Our rights aren’t restricted by age, Freedom of Speech doesn’t apply to the 25-year-old and older, but to everyone within U.S. Borders. It’s the reason even illegal aliens have the right to due process in a court of law. It’s the same with the 2nd Amendment, it’s the reason a father can give his underage son his gun, even if he can’t legally own it until he turns 18 (for rifles and shotguns) or 21 for handguns, and some would argue even those restrictions are unconstitutional.
So I’m sorry if some people feel sad about gun range suicides, maybe they should get a life and worry about the living, the good people that don’t kill themselves and put their families through so much pain.
There are certain rights that only manifest fully at the age of majority. Be careful with your argument.
It is that argument that has now virtually eliminated the right of parents to discipline their children by spanking. Not only does that defy millennia of the universal recognition of the right of parents to direct their children’s upbringing, it defies common sense. (Witness what is now happening to Minnesota running back Adrian Peterson, who used a switch to discipline his son. They’re doing the same thing to him that they did to Bernard Goetz. A grand jury who recognized the stupidity of this phenomenon refused to indict, so they convened ANOTHER grand jury, which DID indict him for “child abuse”.)

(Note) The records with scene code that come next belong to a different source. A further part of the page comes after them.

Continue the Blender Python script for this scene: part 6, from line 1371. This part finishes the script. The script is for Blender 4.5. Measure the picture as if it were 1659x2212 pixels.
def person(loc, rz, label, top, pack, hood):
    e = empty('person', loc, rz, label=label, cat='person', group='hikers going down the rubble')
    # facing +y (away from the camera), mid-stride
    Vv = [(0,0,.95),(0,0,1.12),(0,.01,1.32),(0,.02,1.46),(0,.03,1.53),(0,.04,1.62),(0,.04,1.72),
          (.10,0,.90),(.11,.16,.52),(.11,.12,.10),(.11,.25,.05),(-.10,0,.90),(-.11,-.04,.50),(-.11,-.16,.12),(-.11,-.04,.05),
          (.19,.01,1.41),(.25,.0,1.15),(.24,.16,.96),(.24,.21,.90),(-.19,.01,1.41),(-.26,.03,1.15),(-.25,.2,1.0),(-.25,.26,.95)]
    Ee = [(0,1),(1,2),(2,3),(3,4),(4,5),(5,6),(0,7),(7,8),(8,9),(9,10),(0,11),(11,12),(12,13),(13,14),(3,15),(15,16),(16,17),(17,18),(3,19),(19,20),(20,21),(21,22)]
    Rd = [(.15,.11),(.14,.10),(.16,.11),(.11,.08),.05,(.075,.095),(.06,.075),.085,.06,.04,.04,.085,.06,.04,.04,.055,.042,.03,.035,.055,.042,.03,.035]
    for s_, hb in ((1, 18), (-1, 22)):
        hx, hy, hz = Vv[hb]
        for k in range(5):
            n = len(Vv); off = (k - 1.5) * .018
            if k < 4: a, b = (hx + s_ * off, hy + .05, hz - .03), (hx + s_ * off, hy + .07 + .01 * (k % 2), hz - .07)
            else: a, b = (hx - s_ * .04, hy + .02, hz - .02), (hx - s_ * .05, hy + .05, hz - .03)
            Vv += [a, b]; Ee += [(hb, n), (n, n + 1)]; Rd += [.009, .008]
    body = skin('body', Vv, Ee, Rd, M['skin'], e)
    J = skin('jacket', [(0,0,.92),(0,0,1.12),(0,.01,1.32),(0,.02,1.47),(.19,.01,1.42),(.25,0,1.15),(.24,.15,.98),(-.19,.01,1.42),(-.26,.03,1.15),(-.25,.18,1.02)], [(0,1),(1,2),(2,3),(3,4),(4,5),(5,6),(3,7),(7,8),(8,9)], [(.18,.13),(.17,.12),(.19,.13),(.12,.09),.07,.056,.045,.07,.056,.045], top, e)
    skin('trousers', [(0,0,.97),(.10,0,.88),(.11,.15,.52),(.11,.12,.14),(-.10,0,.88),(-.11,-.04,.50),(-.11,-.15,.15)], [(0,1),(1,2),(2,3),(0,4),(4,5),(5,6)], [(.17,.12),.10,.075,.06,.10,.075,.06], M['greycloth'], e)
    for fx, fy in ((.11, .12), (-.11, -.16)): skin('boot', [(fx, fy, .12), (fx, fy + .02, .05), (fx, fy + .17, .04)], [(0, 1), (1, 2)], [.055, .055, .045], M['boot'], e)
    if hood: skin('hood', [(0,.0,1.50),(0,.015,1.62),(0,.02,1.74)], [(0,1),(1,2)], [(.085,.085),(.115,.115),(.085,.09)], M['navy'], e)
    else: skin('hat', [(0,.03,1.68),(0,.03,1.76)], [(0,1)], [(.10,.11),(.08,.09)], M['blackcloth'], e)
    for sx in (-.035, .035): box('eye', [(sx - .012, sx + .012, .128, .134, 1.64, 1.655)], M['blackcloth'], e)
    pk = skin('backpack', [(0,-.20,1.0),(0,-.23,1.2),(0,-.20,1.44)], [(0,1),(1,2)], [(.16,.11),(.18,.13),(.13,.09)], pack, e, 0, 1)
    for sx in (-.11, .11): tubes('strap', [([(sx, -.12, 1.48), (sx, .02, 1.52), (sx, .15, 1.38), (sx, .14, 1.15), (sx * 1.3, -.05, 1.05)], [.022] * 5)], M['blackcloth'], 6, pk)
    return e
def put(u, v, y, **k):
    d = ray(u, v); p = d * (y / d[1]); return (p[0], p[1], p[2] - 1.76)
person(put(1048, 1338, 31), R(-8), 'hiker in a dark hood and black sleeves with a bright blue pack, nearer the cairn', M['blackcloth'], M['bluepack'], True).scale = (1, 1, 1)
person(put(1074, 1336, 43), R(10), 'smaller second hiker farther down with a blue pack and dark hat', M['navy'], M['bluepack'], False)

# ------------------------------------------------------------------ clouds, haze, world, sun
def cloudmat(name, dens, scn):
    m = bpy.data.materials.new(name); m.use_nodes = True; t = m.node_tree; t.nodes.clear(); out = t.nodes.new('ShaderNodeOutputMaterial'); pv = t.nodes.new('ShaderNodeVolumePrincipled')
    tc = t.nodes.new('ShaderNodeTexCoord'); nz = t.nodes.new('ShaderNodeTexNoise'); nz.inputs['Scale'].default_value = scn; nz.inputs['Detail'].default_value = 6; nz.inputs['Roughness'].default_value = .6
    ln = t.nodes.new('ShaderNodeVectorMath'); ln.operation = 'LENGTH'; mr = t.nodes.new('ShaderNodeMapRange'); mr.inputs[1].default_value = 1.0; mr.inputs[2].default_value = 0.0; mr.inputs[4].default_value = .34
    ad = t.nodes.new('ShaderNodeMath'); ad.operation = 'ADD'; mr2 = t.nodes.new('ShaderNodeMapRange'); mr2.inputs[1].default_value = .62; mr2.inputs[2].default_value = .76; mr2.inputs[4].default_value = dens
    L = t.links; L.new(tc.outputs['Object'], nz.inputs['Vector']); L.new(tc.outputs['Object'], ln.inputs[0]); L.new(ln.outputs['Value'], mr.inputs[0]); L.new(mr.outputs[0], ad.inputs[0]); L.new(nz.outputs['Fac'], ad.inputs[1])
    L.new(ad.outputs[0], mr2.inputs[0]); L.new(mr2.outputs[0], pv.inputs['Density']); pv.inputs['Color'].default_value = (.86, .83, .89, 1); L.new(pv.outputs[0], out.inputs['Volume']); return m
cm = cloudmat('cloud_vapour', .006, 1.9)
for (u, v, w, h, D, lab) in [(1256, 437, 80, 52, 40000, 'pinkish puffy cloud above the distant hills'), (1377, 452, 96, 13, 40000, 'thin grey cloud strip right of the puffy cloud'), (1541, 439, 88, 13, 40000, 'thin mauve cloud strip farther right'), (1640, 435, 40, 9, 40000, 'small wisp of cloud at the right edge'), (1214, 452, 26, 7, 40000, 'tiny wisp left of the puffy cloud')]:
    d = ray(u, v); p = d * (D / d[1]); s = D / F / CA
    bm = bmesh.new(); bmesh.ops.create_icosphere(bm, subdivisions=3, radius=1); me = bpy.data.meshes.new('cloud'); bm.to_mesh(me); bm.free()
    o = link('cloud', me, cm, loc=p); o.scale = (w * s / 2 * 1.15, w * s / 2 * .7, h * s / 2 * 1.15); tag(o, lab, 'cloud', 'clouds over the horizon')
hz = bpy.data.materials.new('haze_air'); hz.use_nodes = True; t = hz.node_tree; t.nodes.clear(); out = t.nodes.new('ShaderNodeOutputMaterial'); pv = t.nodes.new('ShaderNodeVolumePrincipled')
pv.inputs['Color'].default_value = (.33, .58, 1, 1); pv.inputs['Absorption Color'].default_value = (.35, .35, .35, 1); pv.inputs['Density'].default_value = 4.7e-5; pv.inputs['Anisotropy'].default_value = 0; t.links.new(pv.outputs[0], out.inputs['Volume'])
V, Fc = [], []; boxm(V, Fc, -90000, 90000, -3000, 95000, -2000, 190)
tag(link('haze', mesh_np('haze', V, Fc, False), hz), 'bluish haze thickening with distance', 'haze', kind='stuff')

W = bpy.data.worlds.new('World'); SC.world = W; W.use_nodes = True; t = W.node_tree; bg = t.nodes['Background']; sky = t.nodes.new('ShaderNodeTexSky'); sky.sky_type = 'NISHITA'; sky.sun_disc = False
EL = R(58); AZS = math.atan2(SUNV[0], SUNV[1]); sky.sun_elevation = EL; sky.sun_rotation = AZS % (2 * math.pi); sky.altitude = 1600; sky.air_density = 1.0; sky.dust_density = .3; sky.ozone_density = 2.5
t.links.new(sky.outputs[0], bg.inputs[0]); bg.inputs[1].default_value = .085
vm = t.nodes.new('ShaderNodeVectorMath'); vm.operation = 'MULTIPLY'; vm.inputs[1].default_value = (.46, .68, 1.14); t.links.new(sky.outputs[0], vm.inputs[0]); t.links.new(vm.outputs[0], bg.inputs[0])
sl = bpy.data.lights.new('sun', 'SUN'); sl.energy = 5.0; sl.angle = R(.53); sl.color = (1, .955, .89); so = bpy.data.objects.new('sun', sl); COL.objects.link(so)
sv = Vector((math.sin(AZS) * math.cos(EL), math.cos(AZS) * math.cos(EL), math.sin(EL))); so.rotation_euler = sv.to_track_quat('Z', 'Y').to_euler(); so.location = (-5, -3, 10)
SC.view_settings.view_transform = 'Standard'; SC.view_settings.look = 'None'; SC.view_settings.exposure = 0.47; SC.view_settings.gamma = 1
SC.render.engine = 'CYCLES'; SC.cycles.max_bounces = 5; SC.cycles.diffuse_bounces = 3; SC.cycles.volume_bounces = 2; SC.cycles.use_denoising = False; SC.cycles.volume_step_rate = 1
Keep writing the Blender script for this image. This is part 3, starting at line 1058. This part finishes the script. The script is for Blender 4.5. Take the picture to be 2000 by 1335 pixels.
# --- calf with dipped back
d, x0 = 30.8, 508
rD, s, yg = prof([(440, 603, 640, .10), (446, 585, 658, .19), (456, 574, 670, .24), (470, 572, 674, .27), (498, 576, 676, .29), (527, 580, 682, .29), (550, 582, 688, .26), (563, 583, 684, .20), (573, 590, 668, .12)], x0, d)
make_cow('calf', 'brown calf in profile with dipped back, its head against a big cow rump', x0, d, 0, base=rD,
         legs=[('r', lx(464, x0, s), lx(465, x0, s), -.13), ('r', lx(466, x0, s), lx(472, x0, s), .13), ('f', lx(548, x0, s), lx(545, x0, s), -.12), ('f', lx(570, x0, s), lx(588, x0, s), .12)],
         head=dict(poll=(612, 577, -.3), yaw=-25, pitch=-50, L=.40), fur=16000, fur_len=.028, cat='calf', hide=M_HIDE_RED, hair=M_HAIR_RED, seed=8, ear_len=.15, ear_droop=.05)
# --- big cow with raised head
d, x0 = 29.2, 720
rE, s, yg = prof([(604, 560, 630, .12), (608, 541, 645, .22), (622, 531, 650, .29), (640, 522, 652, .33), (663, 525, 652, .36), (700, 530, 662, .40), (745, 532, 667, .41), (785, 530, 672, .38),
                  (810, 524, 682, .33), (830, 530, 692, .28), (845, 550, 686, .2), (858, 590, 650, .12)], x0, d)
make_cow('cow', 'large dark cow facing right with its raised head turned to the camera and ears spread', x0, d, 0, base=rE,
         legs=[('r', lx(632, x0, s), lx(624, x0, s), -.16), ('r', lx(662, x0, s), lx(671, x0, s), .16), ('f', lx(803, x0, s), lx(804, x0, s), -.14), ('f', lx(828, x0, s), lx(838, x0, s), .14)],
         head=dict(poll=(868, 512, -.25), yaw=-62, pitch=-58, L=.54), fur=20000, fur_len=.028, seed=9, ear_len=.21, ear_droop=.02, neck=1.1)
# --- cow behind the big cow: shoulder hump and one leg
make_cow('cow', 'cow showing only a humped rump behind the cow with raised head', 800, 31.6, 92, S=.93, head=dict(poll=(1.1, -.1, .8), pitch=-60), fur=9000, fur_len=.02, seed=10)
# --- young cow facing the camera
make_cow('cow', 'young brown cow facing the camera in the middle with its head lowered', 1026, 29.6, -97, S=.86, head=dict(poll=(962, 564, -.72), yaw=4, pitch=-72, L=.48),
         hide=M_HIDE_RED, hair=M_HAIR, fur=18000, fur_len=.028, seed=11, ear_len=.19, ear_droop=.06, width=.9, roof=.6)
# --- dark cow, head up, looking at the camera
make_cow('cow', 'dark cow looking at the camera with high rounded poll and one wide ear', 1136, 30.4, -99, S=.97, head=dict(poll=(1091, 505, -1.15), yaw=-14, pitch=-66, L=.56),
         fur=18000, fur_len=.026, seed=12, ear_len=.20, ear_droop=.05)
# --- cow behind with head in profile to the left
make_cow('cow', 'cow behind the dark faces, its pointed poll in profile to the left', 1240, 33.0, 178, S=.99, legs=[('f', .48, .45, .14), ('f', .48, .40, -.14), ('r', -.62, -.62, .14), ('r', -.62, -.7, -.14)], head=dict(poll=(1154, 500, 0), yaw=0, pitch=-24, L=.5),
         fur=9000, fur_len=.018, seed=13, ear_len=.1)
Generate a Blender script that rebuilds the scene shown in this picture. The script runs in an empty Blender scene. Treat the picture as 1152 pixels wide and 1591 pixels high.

Any argument that could be taken to advocate nine-year-olds carrying concealed weapons around is just nonsense, and arguing that there are no such limits since the Constitution doesn’t define the age of majority is inane.
I hear what you’re saying, and I do believe parents do be masters of their children, which is why I want them making decisions for their own kids and nobody else’s. Just remember that a parent needs to influence his kids before society does. For example, some radical Atheists think it should be illegal to teach your kids about religion until they’re 18 and are able to choose for themselves. Of course, if we did that most kids would be atheists.